Достоевский жесток, преследуя стратегическую цель - сбить читателя со следа. Он не только не желает давать каких-либо пояснений своим героям или как-то характеризовать их, - само поведение действующих лиц меняется поэтапно; мы видим разные лики каждого, так что они обретают форму и цельность постепенно, на наших глазах. Достоевский старательно избегает придавать какой-либо стиль создаваемым характерам и, наоборот, счастлив оттого, что они на каждом шагу проявляют свою двусмысленную природу, как и бывает в реальной жизни.

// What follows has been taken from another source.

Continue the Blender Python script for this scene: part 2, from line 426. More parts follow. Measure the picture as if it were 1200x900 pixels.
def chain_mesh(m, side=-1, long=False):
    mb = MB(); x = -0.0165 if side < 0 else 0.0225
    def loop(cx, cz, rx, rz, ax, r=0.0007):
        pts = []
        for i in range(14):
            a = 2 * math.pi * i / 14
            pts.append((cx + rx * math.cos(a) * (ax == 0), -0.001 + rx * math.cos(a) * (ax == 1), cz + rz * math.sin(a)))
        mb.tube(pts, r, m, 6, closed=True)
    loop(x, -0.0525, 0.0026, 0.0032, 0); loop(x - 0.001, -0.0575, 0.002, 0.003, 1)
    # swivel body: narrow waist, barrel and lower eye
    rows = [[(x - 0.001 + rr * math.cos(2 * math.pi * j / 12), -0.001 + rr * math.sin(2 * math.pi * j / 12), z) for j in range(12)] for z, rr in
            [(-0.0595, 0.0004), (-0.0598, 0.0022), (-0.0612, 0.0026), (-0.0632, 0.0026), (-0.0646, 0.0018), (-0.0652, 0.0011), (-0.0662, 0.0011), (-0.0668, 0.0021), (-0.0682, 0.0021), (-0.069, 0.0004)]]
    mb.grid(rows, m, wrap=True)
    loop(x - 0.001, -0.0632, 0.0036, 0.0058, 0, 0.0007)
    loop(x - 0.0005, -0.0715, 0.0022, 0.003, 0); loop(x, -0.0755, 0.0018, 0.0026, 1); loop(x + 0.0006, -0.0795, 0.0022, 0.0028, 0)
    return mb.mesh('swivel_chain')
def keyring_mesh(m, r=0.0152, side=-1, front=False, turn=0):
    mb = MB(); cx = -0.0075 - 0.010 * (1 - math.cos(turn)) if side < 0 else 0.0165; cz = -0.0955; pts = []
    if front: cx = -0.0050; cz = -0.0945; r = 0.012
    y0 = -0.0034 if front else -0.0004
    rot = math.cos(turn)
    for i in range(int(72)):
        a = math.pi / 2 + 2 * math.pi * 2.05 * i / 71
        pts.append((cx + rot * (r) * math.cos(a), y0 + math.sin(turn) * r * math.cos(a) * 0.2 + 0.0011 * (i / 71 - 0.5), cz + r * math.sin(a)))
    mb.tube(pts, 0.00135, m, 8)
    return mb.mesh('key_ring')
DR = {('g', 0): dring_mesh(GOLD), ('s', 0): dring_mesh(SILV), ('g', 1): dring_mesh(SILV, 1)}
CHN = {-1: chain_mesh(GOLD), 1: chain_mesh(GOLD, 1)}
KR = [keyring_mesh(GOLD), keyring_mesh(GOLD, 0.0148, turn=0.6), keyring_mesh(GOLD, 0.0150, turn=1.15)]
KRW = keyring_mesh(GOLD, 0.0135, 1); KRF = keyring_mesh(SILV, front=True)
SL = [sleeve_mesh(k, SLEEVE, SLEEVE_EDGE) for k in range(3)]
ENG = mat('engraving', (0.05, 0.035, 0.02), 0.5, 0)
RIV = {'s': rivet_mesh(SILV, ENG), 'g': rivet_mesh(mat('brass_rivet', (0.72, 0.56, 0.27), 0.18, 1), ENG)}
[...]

Постоянно колеблясь, поправляя себя и опять боясь ошибиться, читатель всякий раз вынужден вновь выстраивать окончательный образ этих изменчивых существ.

Благодаря этому и другим приемам Достоевский придает своим романам необыкновенное свойство, в силу которого все они - и лучшие и худшие никогда не выглядят неестественными, условными. Читатель никогда не заметит театральных кулис, поскольку всегда поглощен совершенной в своем роде квазиреальностью, подлинной и ощутимой. В отличие от других литературных жанров роман запрещает воспринимать его именно как роман, то есть видеть занавес и сцену. Сегодня, читая Бальзака, мы то и дело пробуждаемся от романного сновидения, на каждой странице натыкаясь на авторский реквизит. Однако самая важная структурная особенность романов Достоевского не поддается краткому и простому истолкованию, и я буду вынужден остановиться на ней несколько ниже.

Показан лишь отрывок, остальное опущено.